Iowa GOP: Talk about deficit, defense. Democrats: Stress energy, income inequality

By David Lightman - McClatchy Washington Bureau

June 02, 2015 09:03 AM

Republicans and Democrats have widely different views of what they want discussed in the Iowa presidential caucus campaign.

Republicans overwhelmingly want to hear more about fiscal and defense issues. Democrats are very interested in domestic policy.

The findings come from a new poll by Selzer & Co. of Des Moines. The Des Moines Register/Bloomberg Politics Iowa poll found 90 percent or more of Republicans said they want to spend a lot of time on the budget deficit, national defense, taxes and terrorist groups.

Topping the Democratic list were energy, at 92 percent, followed by income inequality at 90 percent and the nation’s infrastructure at 88 percent.

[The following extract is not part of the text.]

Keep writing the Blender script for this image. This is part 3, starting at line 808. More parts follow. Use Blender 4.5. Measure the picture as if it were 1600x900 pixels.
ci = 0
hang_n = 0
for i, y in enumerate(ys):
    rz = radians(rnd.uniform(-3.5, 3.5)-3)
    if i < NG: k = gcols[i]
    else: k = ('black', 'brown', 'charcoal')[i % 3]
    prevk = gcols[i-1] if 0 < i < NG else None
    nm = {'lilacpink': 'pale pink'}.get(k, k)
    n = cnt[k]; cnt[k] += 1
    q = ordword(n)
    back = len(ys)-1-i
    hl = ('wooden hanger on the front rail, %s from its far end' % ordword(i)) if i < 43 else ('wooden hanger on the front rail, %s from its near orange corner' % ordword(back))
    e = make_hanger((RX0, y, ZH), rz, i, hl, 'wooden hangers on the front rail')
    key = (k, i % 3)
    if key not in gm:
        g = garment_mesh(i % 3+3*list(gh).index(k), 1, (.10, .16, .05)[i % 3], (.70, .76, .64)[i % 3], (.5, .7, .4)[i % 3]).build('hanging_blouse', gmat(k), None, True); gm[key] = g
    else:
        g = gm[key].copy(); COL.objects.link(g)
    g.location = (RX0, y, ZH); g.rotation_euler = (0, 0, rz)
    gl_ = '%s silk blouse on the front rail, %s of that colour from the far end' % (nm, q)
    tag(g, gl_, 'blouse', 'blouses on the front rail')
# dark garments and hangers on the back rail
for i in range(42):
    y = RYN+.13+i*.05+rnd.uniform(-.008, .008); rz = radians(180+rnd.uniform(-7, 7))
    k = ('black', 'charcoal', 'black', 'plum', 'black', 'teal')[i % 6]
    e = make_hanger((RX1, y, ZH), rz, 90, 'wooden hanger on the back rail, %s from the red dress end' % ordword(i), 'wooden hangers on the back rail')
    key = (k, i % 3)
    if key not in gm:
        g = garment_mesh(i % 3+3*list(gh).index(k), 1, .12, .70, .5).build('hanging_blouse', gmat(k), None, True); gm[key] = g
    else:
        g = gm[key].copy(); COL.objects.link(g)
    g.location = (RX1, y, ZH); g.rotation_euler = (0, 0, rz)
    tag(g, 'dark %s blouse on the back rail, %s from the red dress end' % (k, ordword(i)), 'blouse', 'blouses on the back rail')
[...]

Only job creation, which was fifth on the Republican list and fourth among Democrats, showed up in the top five of either party.

“The underlying difference right now between the policy agendas of elites at the top — which has increasingly filtered down into minds of ordinary citizens — is a fundamental disagreement about the role of government in the modern world," Jeff Manza, a professor of sociology at New York University, told the Register.

One other big difference: More than four of five Republicans said they don’t want to hear discussions of climate change. But a nearly equal percentage, 81 percent, of Democrats said they did.

The 2016 Iowa presidential caucuses are current scheduled for early February.